Certamente. Bastava volerlo. Una volta che lo Stato e una Regione firmano un accordo, questo va ratificato dalla maggioranza assoluta dei componenti delle due Camere. Per il centrodestra sarebbe stato facilissimo, avevamo uno spazio politico enorme.

Visto che la strada di Maroni e Zaia rientra, via referendum, nell’alveo dell’articolo 116, cosa dovrebbero fare domani i due governatori leghisti?

So quello che dovrebbero fare oggi: dire la verità. Dovrebbero dire cinque cose ai cittadini lombardi e veneti. La prima: scusateci per avervi fatto perdere tempo, oggi chiediamo il vostro consenso per fare ciò che dieci anni fa abbiamo bloccato. La seconda: non è vero che si tratta di avere lo statuto speciale. La terza: ma quali soldi, il residuo fiscale non è in discussione. La quarta: vorremmo avere queste competenze, ve le elenchiamo tutte.

E la quinta?

Visto che siamo alla fine della legislatura e non si può sapere chi vincerà nel 2018, inseriamo il referendum nel nostro programma elettorale, se volete che chiediamo l’autonomia votate per noi. Questo era il percorso limpido. 

Era, lei dice. E invece?

Ora che il referendum è stato indetto, sono sicuro che i cittadini lombardi sapranno decidere con saggezza che cosa fare, per esempio se andare a votare o no.

In Veneto c’è il quorum anche per il referendum consultivo.

Il vero quorum, in Lombardia come in Veneto, è politico.
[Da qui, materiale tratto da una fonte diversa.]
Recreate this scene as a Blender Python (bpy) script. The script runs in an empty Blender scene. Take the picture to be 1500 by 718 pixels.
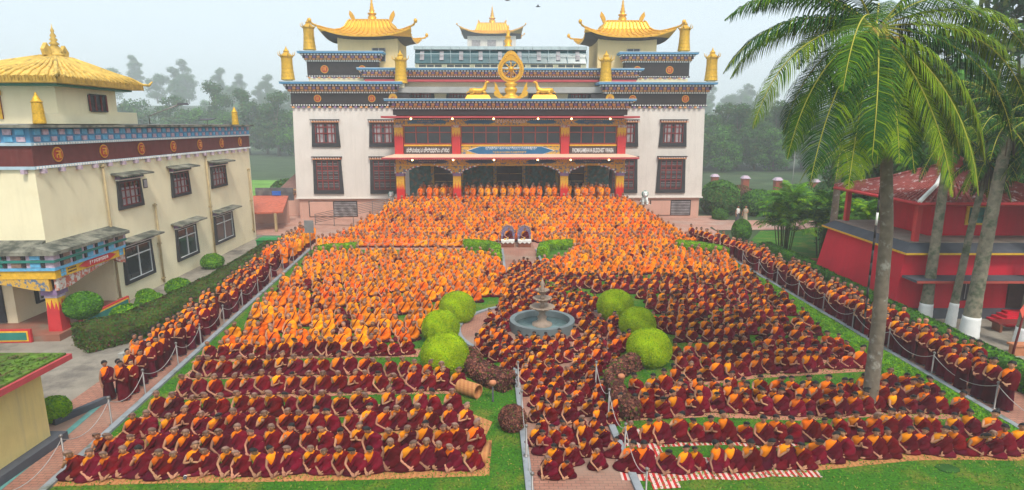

Gli stessi Maroni e Zaia hanno ammesso che con meno del 50 per cento di votanti il referendum sarà un fallimento. E ci mancherebbe altro. Direi di più: per dire che il referendum è riuscito dovrebbe votare l’80 per cento degli aventi diritto. Chi è contro l’autonomia? Nel 2007 avevo con me tutto il consiglio regionale. Il problema vero sarebbero le conseguenze politiche di un flop.

Chiede le dimissioni di Zaia e Maroni?

Io no… Ma con il loro referendum rischiamo di cestinare il tema dell’autonomia. Questa sarebbe una cosa molto più seria delle loro poltrone.

Appunto. Se è in gioco l’autonomia, lei andrà a votare o no?

La domanda che il referendum pone è di una banalità straordinaria. Ho già detto che è come chiedere ai cittadini se vogliono bene alla mamma o no. Io alla mamma voglio bene.